Monday, January 25, 2016

Pelts (2006)

Looking back on Showtime’s Masters of Horror anthology series, the show was really the first of its kind. While the concept of genre anthology television shows had been around since the 50’s, Masters of Horror was the first horror anthology show where almost every episode was directed by, as the title of the show implied, a veteran of the horror genre. The series first season reads like a who’s who of well-respected genre stalwarts like John Carpenter, Dario Argneto, Tobe Hooper, Joe Dante, John Landis, Stuart Gordon, Larry Cohen and Takashi Miike (despite his episode Imprint (2006) , which was intended to be the season one finale being banned from broadcast in America) amongst others. While some of the episodes had a tendency to be hit or miss, the good ones were really good, some even great and along with Gordon’s Dreams in the Witch House (2005) and Miike’s Imprint, Argento’s Jenifer (2005) was undoubtedly one of the best, not to mention unusual episodes of the first season and an interesting stylistic detour for Argento. Several of the directors from the first season returned for the second including Carpenter, Hooper, Landis, Dante and Gordon. Argento too retuned to helm a second episode and just like Jenifer, the resulting film, the equally strange and blood-soaked Pelts was easily the biggest highlight of the second season as well as a highlight in Argento’s more recent catalogue.

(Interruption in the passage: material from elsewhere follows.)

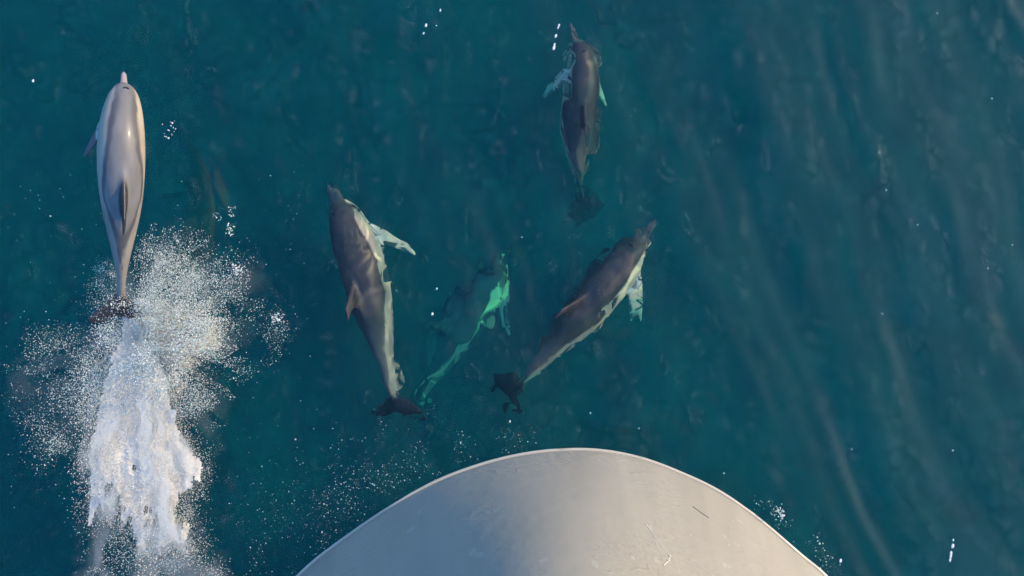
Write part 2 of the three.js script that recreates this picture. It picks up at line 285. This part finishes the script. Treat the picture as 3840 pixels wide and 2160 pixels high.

Fur trader Jake Feldman (Meat Loaf) has only one desire, Shanna, a stripper whom he’s long been obsessed with. While watching Shanna dance one night, Jake gets a call from Jeb Jameson (John Saxon), a local fur trapper who claims he’s in possession of raccoon pelts that will make Jake a rich man. The pelts are indeed special as Jake soon discovers when arriving at Jebs house but he also discovers the dead bodies of Jeb and his son, an omen which Jake chooses to ignore as the pelts are cursed causing anyone who comes into contact with them to lose their minds. Jake plans on making a coat out of the pelts and proposes to Shanna that she wear it in a fashion show hoping to finally get what he wants, albeit at the price of his own skin.

Whereas Jenifer, Argento’s previous entry in the Masters of Horror series, was somewhat atypical for Argento in terms of subject matter and direction, Pelts has Argento’s fingerprints all over it from its grotesque, almost fairytale-esque storyline to its stylish visual design. It becomes apparent early on that Pelts is going to be a bizarre little film with the main plot device being cursed raccoon pelts driving people to commit horrific acts, and indeed it is rather outlandish, even absurd in spots especially when it comes too the origin of the raccoons and the history of a mysterious “ancient city”, yet Argento plays the film mostly straight which was a wise move as the films tone fits with the side themes of greed and obsession. Being made for TV the film only runs a brief 59 minutes but gets a lot accomplished in that short time frame and despite the fact that a logic is given for all the bloodshed that happens as a result of the pelts, the actual reasoning is again so odd that no mystique is ever sacrificed. What also makes the film so transfixing is Argento’s matter of fact presentation of the violence which is elaborate as it is unflinching. Faces are ripped apart inside animal traps, eyes, nostrils and mouths are sewn shut and sharp objects are taken to flesh culminating in an astonishing gore set-piece involving the magnetic Meat Loaf, who’s excellent by the way, in the role of the love to hate Jake, and his own “pelts”.

Considering the themes of selfish people getting their comeuppance working in the fur industry, Pelts could be interpreted as an attack on the fur industry however Argento claims that his intentions while making the film weren’t motivated be morals or politics but rather the idea that, despite the bizarreness of the plot, the story was as Argento puts it, a “classic” horror tale. What was intentional was the slick lighting as Argento wanted the film to be a display of colors and there’s little to no question as to who is behind the camera here. While obviously done on a much smaller scale than say Suspiria (1977) or Inferno (1980), Argento’s mastery of the color palate is ever present. Pelts also marked the first time John Saxon appeared in an Argento film since Tenebre (1982) and although his role is small Saxon is always a welcome addition to any film. Pelts was Argento’s last bit of TV work before returning to the big screen with the often misunderstood Mother of Tears (2007) and his two stints on Masters of Horror certainly do make for interesting additions to his filmography. Pelts is over the top, gruesome and at times sexy, but most importantly its an original piece of horror that showcases Argento’s knack for outlandish material and should serve as a breath of fresh air for those fed up with current bland genre offerings.